Answer to Question #261541 in Discrete Mathematics for Amraj

Consider that "f: A \\to B", where "A" and "B" are finite sets with "|A| = |B|." Let us show that "f" is one-to-one if and only if it is onto.

If "f" is one-to-one, then "f(x)\\ne f(y)" for any "x\\ne y," and hence the set "Im(f)=\\{f(a):a\\in A\\}" has the same number of different elements as "A". It follows that "|Im(f)|=|A|=|B|." Since "Im(f)\\subset B" and "B" is finite, we conclude that "Im(f)=B," and hence "f" is onto.

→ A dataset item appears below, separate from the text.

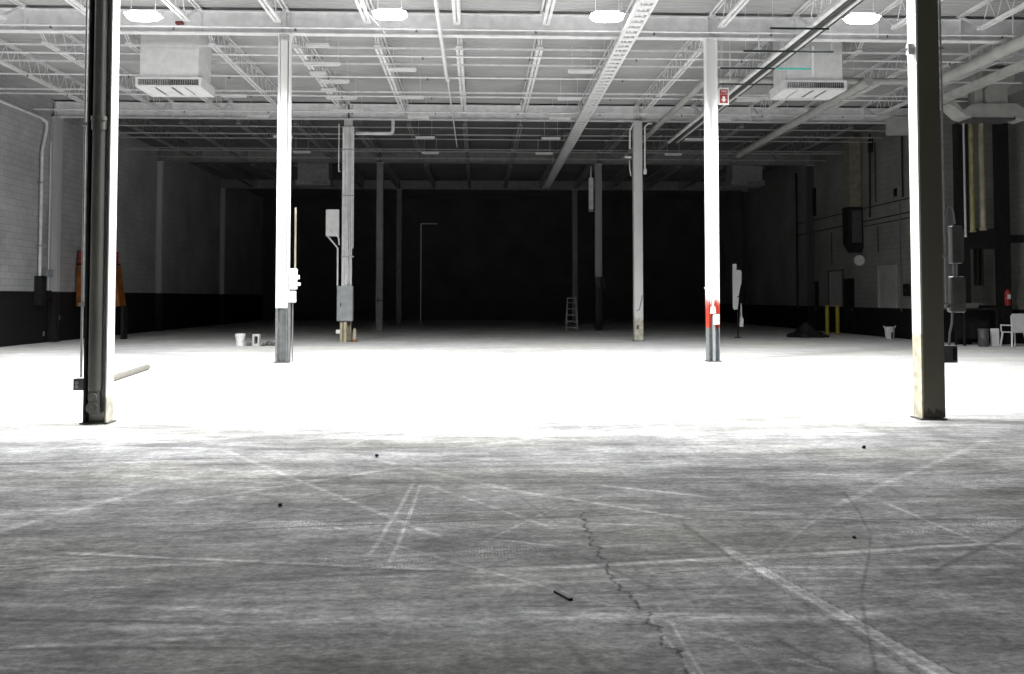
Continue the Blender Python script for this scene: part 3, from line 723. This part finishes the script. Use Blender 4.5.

If "f" is onto, then the preimage "f^{-1}(b)\\ne\\emptyset" for any "b\\in B." Let us prove using the method by contradiction. Suppose that "f" is not one-to-one. Then "f(x)=f(y)=b" for some "x,y\\in A, b\\in B, x\\ne y." Then "A\\supset f^{-1}(b)\\supset\\{x,y\\}." Since "|f^{-1}(b)|\\ge2" and "|B|=|A|," we conclude that "|f^{-1}(b')|=0" for some "b'\\in B." We get that "f^{-1}(b')=\\emptyset," and so we have the contradiction with "f^{-1}(b')\\ne\\emptyset." This contraction proves that "f" is one-to-one.